*Input records*
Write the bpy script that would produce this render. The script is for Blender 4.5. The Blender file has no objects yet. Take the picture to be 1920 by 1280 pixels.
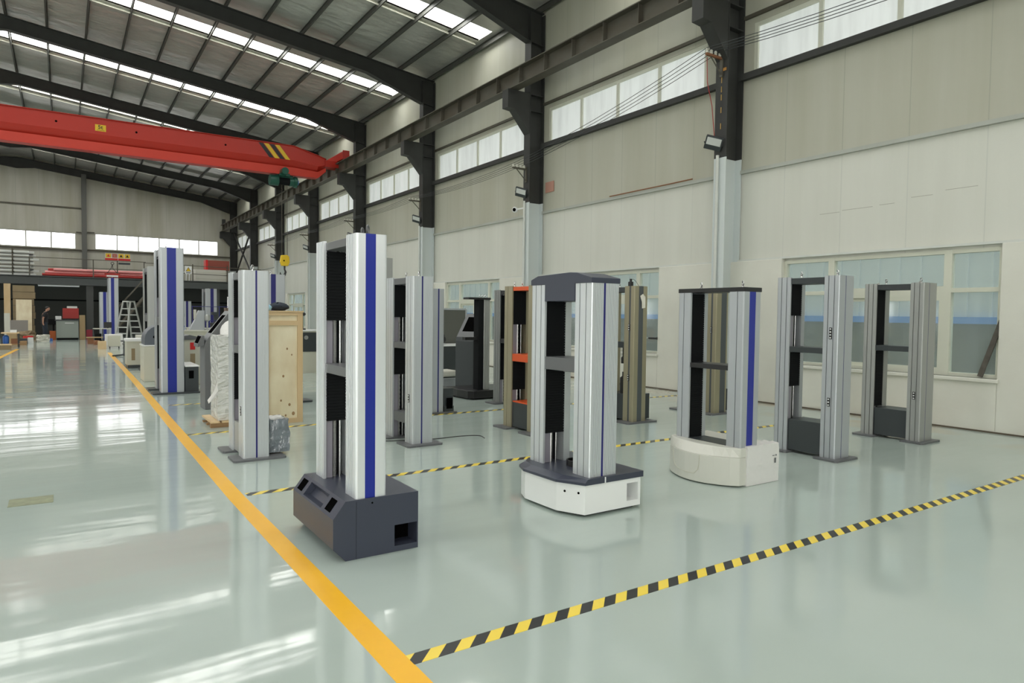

---

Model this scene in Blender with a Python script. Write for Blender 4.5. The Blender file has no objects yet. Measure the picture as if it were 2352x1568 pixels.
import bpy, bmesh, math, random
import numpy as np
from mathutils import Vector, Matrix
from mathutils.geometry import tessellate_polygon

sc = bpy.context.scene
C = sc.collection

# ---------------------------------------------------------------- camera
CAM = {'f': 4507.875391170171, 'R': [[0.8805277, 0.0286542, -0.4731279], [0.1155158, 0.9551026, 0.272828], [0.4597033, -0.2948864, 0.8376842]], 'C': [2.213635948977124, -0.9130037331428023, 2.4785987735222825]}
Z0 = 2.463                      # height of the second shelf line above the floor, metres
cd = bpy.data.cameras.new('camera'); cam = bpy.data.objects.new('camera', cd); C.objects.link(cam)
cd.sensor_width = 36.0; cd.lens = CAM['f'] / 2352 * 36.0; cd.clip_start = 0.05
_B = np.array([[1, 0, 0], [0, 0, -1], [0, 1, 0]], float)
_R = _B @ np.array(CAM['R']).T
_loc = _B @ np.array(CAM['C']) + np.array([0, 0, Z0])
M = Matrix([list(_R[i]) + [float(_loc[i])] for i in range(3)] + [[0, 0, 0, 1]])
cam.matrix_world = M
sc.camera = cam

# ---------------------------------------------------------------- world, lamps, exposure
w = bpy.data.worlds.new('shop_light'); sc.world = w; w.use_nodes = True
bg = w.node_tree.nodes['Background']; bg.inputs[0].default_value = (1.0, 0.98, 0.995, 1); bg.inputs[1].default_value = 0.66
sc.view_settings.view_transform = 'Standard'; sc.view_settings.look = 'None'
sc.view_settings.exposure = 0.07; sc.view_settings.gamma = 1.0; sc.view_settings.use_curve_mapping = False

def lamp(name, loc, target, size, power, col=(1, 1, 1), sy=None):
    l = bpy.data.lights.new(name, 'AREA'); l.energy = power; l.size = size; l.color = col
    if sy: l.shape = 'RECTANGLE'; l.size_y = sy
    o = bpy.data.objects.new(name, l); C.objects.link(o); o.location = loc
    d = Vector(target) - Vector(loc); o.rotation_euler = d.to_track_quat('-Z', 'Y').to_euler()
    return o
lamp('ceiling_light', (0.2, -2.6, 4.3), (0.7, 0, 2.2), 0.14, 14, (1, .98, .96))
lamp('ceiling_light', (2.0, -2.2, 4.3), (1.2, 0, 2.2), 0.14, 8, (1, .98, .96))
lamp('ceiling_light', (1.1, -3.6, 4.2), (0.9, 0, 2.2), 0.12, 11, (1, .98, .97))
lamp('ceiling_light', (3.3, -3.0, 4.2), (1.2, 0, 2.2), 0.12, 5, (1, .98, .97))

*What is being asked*
Scan the listing above. Collect all lines with the word "file".

*Written reply*
Write the bpy script that would produce this render. The script is for Blender 4.5. The Blender file has no objects yet. Take the picture to be 1920 by 1280 pixels.
Model this scene in Blender with a Python script. Write for Blender 4.5. The Blender file has no objects yet. Measure the picture as if it were 2352x1568 pixels.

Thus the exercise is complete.